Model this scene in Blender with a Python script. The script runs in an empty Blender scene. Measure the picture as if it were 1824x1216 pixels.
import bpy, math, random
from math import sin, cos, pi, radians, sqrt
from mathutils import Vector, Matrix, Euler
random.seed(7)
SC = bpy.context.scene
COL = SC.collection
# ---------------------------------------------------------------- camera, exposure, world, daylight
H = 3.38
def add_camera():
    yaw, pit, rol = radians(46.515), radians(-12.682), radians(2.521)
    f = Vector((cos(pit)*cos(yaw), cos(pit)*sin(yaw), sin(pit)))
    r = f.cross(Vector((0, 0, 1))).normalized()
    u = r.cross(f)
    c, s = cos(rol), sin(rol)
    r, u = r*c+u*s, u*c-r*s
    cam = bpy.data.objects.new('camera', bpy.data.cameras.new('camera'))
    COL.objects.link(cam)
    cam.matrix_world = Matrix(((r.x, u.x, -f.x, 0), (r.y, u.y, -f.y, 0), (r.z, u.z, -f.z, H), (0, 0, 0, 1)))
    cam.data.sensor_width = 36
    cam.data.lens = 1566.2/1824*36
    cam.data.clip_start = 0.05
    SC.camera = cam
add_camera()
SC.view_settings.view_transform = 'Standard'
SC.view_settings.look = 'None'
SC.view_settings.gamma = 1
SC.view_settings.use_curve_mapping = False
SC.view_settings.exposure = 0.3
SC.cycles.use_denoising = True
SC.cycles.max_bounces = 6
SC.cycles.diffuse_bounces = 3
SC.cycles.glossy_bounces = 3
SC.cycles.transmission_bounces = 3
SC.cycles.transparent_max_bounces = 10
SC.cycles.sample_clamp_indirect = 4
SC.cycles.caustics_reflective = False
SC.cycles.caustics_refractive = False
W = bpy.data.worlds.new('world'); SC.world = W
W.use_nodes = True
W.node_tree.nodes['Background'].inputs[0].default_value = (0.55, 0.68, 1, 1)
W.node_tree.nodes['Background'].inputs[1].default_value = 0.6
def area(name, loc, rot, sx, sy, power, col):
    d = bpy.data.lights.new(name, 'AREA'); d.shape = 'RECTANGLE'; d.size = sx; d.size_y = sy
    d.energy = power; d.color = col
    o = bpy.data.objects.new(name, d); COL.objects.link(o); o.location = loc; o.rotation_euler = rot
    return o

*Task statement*
Write out the full listing, keeping every line exactly as it is.

*Response to this task*
Model this scene in Blender with a Python script. The script runs in an empty Blender scene. Measure the picture as if it were 1824x1216 pixels.
import bpy, math, random
from math import sin, cos, pi, radians, sqrt
from mathutils import Vector, Matrix, Euler
random.seed(7)
SC = bpy.context.scene
COL = SC.collection
# ---------------------------------------------------------------- camera, exposure, world, daylight
H = 3.38
def add_camera():
    yaw, pit, rol = radians(46.515), radians(-12.682), radians(2.521)
    f = Vector((cos(pit)*cos(yaw), cos(pit)*sin(yaw), sin(pit)))
    r = f.cross(Vector((0, 0, 1))).normalized()
    u = r.cross(f)
    c, s = cos(rol), sin(rol)
    r, u = r*c+u*s, u*c-r*s
    cam = bpy.data.objects.new('camera', bpy.data.cameras.new('camera'))
    COL.objects.link(cam)
    cam.matrix_world = Matrix(((r.x, u.x, -f.x, 0), (r.y, u.y, -f.y, 0), (r.z, u.z, -f.z, H), (0, 0, 0, 1)))
    cam.data.sensor_width = 36
    cam.data.lens = 1566.2/1824*36
    cam.data.clip_start = 0.05
    SC.camera = cam
add_camera()
SC.view_settings.view_transform = 'Standard'
SC.view_settings.look = 'None'
SC.view_settings.gamma = 1
SC.view_settings.use_curve_mapping = False
SC.view_settings.exposure = 0.3
SC.cycles.use_denoising = True
SC.cycles.max_bounces = 6
SC.cycles.diffuse_bounces = 3
SC.cycles.glossy_bounces = 3
SC.cycles.transmission_bounces = 3
SC.cycles.transparent_max_bounces = 10
SC.cycles.sample_clamp_indirect = 4
SC.cycles.caustics_reflective = False
SC.cycles.caustics_refractive = False
W = bpy.data.worlds.new('world'); SC.world = W
W.use_nodes = True
W.node_tree.nodes['Background'].inputs[0].default_value = (0.55, 0.68, 1, 1)
W.node_tree.nodes['Background'].inputs[1].default_value = 0.6
def area(name, loc, rot, sx, sy, power, col):
    d = bpy.data.lights.new(name, 'AREA'); d.shape = 'RECTANGLE'; d.size = sx; d.size_y = sy
    d.energy = power; d.color = col
    o = bpy.data.objects.new(name, d); COL.objects.link(o); o.location = loc; o.rotation_euler = rot
    return o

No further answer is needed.